​I have a love hate relationship with email.I love having a medium that allows me to communicate effectively with others all over the world. Being able to send some thoughts to a family member in Canada, or thanking your mentor for that little motivational book they sent you in the post. Yip, it's hard to beat email as a form of communication.

Until of course you get to your desk at work at 9am on a Monday morning and the deluge of email in your inbox makes you regret that you didn't just phone in sick that day. Yes there are ways of dealing with your email on a daily basis that let you work smarter and more effectively by implementing filters and such, but that doesn't stop people sending email to you.You see, when you work in a team, department or in a small company, email is often that go to tool that let's one person tell everyone else about something. That's great, but when email becomes the standard form of communication for ideas, discussions and projects, that's when you're going to wish you never opened that your inbox again.

From my experience, I have found that email in the work place is an invasive form of communication that tries to grab your attention from the pressing, but productive work that you are doing. It aims to break your concentration. When you have processed that 'urgent' email, you then need to reset your focus and get back to what you were working before you were interrupted. Personally I can do without that kind of distraction.

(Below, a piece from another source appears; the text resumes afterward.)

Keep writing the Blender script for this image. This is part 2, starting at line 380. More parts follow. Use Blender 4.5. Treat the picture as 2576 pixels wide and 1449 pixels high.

So what's the solution? Well it's easy. Non-invasive forms of communication that let you see with others want you to see without distracting them from their work. Project and task management, customer relationship management, and intranets are all greats ways of communicating with others in your company without interrupting what they are working on. They let your team see the information they need to see and they can act upon that information in their own time.

And don't be under the impression that the digital world is the only place you can communicate.

The daily stand up is a great way of communicating with your team and shouldn't be thought as being for developers only. Anyone in a team, should consider the daily stand up where you want a status update from the previous day and to quickly plan what's going to happen today.

Kanban boards are another great trick I learned to use from my days working in an agile development team. An overview of the work in progress is a great way for everyone to see what's going on. It also increases verbal communication over work rather than team members continually pinging emails back and forward.

As a rule, email should be the last form of communication in any team, department or small company. There are so many other ways of communicating that are more productive and will also let your colleagues get their work done.